For an act built upon such opaque veils of secrecy, The FLK don’t half like explaining their tricks via extensive explanatory notes against each song title, ‘The Martyr’s Lament’ in particular enjoying a lengthy history and reveal.  This may be a way of misdirection away from their own played parts in this but it’s also a shared joy in the source material for others to find and interpret, which perhaps is the entire point of this project.  What they also do well to their credit is in the promotion of their guest vocalists’ talents at the forefront of every song, along with their own names.  Brightest of these guests is Lucy Ward, whose impassioned voice fits both the lamenting of ‘Side One’s The Plague’ (in particular the “I am sick and I must die” chorus, sung with moribund relish) and the sparse and aforementioned ‘Martyr’s Lament of Side Two’, performed with a chilling beauty.

The middle of the record is a bit of an oddness, as it gets a bit poptastic – to be fair, this is not unlike their forbears, and indeed in the same vein they subvert the hooks and catchy choruses with a list of Folklore events and Morris teams courtesy of the ‘Museum of British Folklore (Bedlam)’, re-prioritises the choral items of Scarborough Fair in ‘Troubadour’ (Thyme fans can rest easy however), and adds snippets of Irving Berlin to the sublime ‘Joy of My Heart’.

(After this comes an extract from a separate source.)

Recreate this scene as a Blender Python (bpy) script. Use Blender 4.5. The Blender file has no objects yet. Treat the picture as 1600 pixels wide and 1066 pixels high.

It’s a darkly fun record that shows how far The FLK have progressed with a sound and image that is of course appropriated on the one hand but utterly unique with the other, to the point where they are very much their own entity within this little universe of someone else’s creation.  In a world where “re-imagining” what’s gone on before is becoming standard practice right across the entertainment industry, it’s actually good to see this re-imagining being treated with a bit of actual imagination for a change.